(Source excerpt):
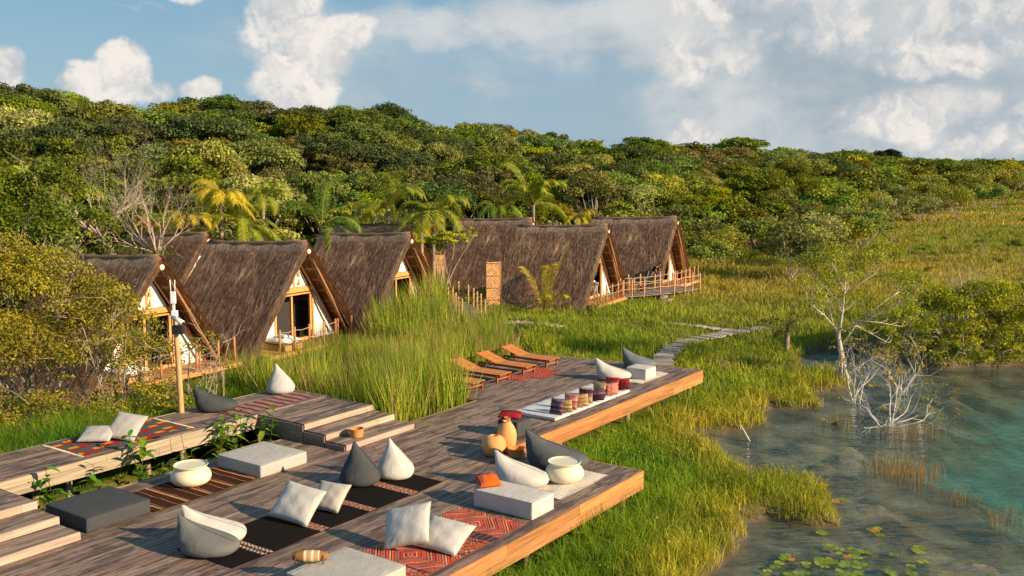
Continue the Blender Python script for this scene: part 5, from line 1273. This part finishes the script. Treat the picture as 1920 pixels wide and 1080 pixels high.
bush('broadleaf_tree', 'big bright green tree at the left edge above the mangrove bush', 'tree', at(55, 470, 44)+Vector((0, 0, -2.6)), [(-1.6, 0, 5.0, 2.0), (1.0, .5, 5.4, 1.7), (.4, -.6, 3.6, 1.9), (2.6, .4, 3.8, 1.3), (-2.6, 0, 3.2, 2.0)], 330, .16, (.045, .085, .008), (.19, .24, .014), stems=16, r0=.09)
bush('broadleaf_tree', 'yellowish tree between the bare grey tree and the rear hut', 'tree', at(225, 440, 52)+Vector((0, 0, -2.6)), [(-1.0, 0, 2.8, 1.1), (.8, 0, 2.6, 1.2), (2.1, 0, 2.4, .9)], 420, .16, (.10, .12, .010), (.40, .34, .02), stems=8)
bush('flame_tree', 'small tree with orange red blossom high on the wooded slope at the left', 'tree', at(190, 238, 100)+Vector((0, 0, -6)), [(0, 0, 6.0, 1.5), (1.2, 0, 5.6, 1.1)], 200, .26, (.34, .07, .015), (.20, .16, .02), stems=5)
bush('yellow_tree', 'yellow blossoming tree on the skyline slope left of the lone tall tree', 'tree', at(655, 243, 122)+Vector((0, 0, -7)), [(-1.6, 0, 6.6, 1.5), (1.6, 0, 6.4, 1.6)], 200, .28, (.32, .30, .02), (.55, .45, .03), stems=4)
bush('emergent_tree', 'open crowned tree standing above the skyline left of centre', 'tree', at(735, 255, 135)+Vector((0, 0, -6)), [(0, 0, 8.2, 2.8), (-2.4, 0, 7.2, 1.9), (2.5, 0, 7.2, 2.0)], 110, .30, (.03, .06, .012), (.10, .14, .025), stems=12, r0=.14)
bush('emergent_tree', 'dark flat topped tree silhouetted on the skyline at the right', 'tree', at(1662, 312, 400)+Vector((0, 0, -7)), [(-4, 0, 10, 4.0), (1.5, 0, 11, 3.8), (5.5, 0, 9.4, 2.6)], 30, .7, (.015, .032, .010), (.035, .06, .015), stems=8, r0=.25, flat=.5)
# bare grey trees
for (px, py, Y, hh, lab) in ((190, 395, 47, 3.0, 'bare pinkish grey tree with dense fine twigs on the left slope'), (292, 425, 46, 2.4, 'second bare pinkish grey tree, lower and nearer the rear hut roof')):
    p = at(px, py, Y); t_ = thing('bare_tree', lab, 'tree', p+Vector((0, 0, -1.5)), 0); b = MB((.42, .33, .27))
    for k in range(8):
        a = k*.8; branching(b, (0, 0, .2), (math.cos(a)*.9-.35, math.sin(a)*.6, .8), hh*.50, .05, 6, (.46, .36, .30), .50, .16, 6, None, (2, 3), .74)
    b.build('branches', barkm, t_)

# --- the marsh tree and its neighbours
random.seed(21); rng = np.random.default_rng(21)
p0 = P(1577, 706, -.95); t_ = thing('marsh_tree', 'pale barked tree with sparse yellow green leaves standing on the grassy spit', 'tree', p0, 0)
WB = (.46, .40, .33); b = MB(WB); tips = []
def rel(px, py, dy=0.): return at(px, py, p0.y+dy)-p0
trunk = [Vector((0, 0, -.3)), rel(1578, 665), rel(1572, 630), rel(1579, 585, .3), rel(1583, 550, .2), rel(1586, 522, 0)]
b.tube(trunk, [.14, .10, .075, .05, .036, .02], 10)
for k in range(7): a = k*.9; b.tube([(math.cos(a)*.34, math.sin(a)*.3, -.25), (math.cos(a)*.14, math.sin(a)*.12, .35), (0, 0, 1.0)], [.03, .045, .05], 6)
for st, via, en, r_ in (((1574, 625), (1545, 590), (1512, 565), .06), ((1574, 640), (1560, 600), (1550, 550), .05), ((1572, 618), (1625, 600), (1695, 560), .07), ((1600, 600), (1650, 605), (1690, 612), .045),
                        ((1580, 575), (1545, 535), (1520, 520), .04), ((1583, 555), (1615, 530), (1645, 510), .04), ((1576, 650), (1605, 610), (1660, 640), .045), ((1585, 545), (1572, 520), (1562, 508), .035), ((1625, 592), (1665, 560), (1690, 545), .04)):
    dy = random.uniform(-1.6, 1.6); r_ *= .62; pts = [rel(*st), rel(*via, dy*.5), rel(*en, dy)]; b.tube(pts, [r_, r_*.7, r_*.35], 7)
    for q in (pts[1], pts[2], pts[1].lerp(pts[2], .5)):
        for j in range(2): branching(b, q, (pts[2]-pts[1]).normalized()+Vector((random.gauss(0, .5), random.gauss(0, .5), random.gauss(.3, .4))), .42, r_*.42, 3, WB, .6, .2, 4, tips)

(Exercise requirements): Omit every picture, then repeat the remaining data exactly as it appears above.

(Result for this exercise):
Continue the Blender Python script for this scene: part 5, from line 1273. This part finishes the script. Treat the picture as 1920 pixels wide and 1080 pixels high.
bush('broadleaf_tree', 'big bright green tree at the left edge above the mangrove bush', 'tree', at(55, 470, 44)+Vector((0, 0, -2.6)), [(-1.6, 0, 5.0, 2.0), (1.0, .5, 5.4, 1.7), (.4, -.6, 3.6, 1.9), (2.6, .4, 3.8, 1.3), (-2.6, 0, 3.2, 2.0)], 330, .16, (.045, .085, .008), (.19, .24, .014), stems=16, r0=.09)
bush('broadleaf_tree', 'yellowish tree between the bare grey tree and the rear hut', 'tree', at(225, 440, 52)+Vector((0, 0, -2.6)), [(-1.0, 0, 2.8, 1.1), (.8, 0, 2.6, 1.2), (2.1, 0, 2.4, .9)], 420, .16, (.10, .12, .010), (.40, .34, .02), stems=8)
bush('flame_tree', 'small tree with orange red blossom high on the wooded slope at the left', 'tree', at(190, 238, 100)+Vector((0, 0, -6)), [(0, 0, 6.0, 1.5), (1.2, 0, 5.6, 1.1)], 200, .26, (.34, .07, .015), (.20, .16, .02), stems=5)
bush('yellow_tree', 'yellow blossoming tree on the skyline slope left of the lone tall tree', 'tree', at(655, 243, 122)+Vector((0, 0, -7)), [(-1.6, 0, 6.6, 1.5), (1.6, 0, 6.4, 1.6)], 200, .28, (.32, .30, .02), (.55, .45, .03), stems=4)
bush('emergent_tree', 'open crowned tree standing above the skyline left of centre', 'tree', at(735, 255, 135)+Vector((0, 0, -6)), [(0, 0, 8.2, 2.8), (-2.4, 0, 7.2, 1.9), (2.5, 0, 7.2, 2.0)], 110, .30, (.03, .06, .012), (.10, .14, .025), stems=12, r0=.14)
bush('emergent_tree', 'dark flat topped tree silhouetted on the skyline at the right', 'tree', at(1662, 312, 400)+Vector((0, 0, -7)), [(-4, 0, 10, 4.0), (1.5, 0, 11, 3.8), (5.5, 0, 9.4, 2.6)], 30, .7, (.015, .032, .010), (.035, .06, .015), stems=8, r0=.25, flat=.5)
# bare grey trees
for (px, py, Y, hh, lab) in ((190, 395, 47, 3.0, 'bare pinkish grey tree with dense fine twigs on the left slope'), (292, 425, 46, 2.4, 'second bare pinkish grey tree, lower and nearer the rear hut roof')):
    p = at(px, py, Y); t_ = thing('bare_tree', lab, 'tree', p+Vector((0, 0, -1.5)), 0); b = MB((.42, .33, .27))
    for k in range(8):
        a = k*.8; branching(b, (0, 0, .2), (math.cos(a)*.9-.35, math.sin(a)*.6, .8), hh*.50, .05, 6, (.46, .36, .30), .50, .16, 6, None, (2, 3), .74)
    b.build('branches', barkm, t_)

# --- the marsh tree and its neighbours
random.seed(21); rng = np.random.default_rng(21)
p0 = P(1577, 706, -.95); t_ = thing('marsh_tree', 'pale barked tree with sparse yellow green leaves standing on the grassy spit', 'tree', p0, 0)
WB = (.46, .40, .33); b = MB(WB); tips = []
def rel(px, py, dy=0.): return at(px, py, p0.y+dy)-p0
trunk = [Vector((0, 0, -.3)), rel(1578, 665), rel(1572, 630), rel(1579, 585, .3), rel(1583, 550, .2), rel(1586, 522, 0)]
b.tube(trunk, [.14, .10, .075, .05, .036, .02], 10)
for k in range(7): a = k*.9; b.tube([(math.cos(a)*.34, math.sin(a)*.3, -.25), (math.cos(a)*.14, math.sin(a)*.12, .35), (0, 0, 1.0)], [.03, .045, .05], 6)
for st, via, en, r_ in (((1574, 625), (1545, 590), (1512, 565), .06), ((1574, 640), (1560, 600), (1550, 550), .05), ((1572, 618), (1625, 600), (1695, 560), .07), ((1600, 600), (1650, 605), (1690, 612), .045),
                        ((1580, 575), (1545, 535), (1520, 520), .04), ((1583, 555), (1615, 530), (1645, 510), .04), ((1576, 650), (1605, 610), (1660, 640), .045), ((1585, 545), (1572, 520), (1562, 508), .035), ((1625, 592), (1665, 560), (1690, 545), .04)):
    dy = random.uniform(-1.6, 1.6); r_ *= .62; pts = [rel(*st), rel(*via, dy*.5), rel(*en, dy)]; b.tube(pts, [r_, r_*.7, r_*.35], 7)
    for q in (pts[1], pts[2], pts[1].lerp(pts[2], .5)):
        for j in range(2): branching(b, q, (pts[2]-pts[1]).normalized()+Vector((random.gauss(0, .5), random.gauss(0, .5), random.gauss(.3, .4))), .42, r_*.42, 3, WB, .6, .2, 4, tips)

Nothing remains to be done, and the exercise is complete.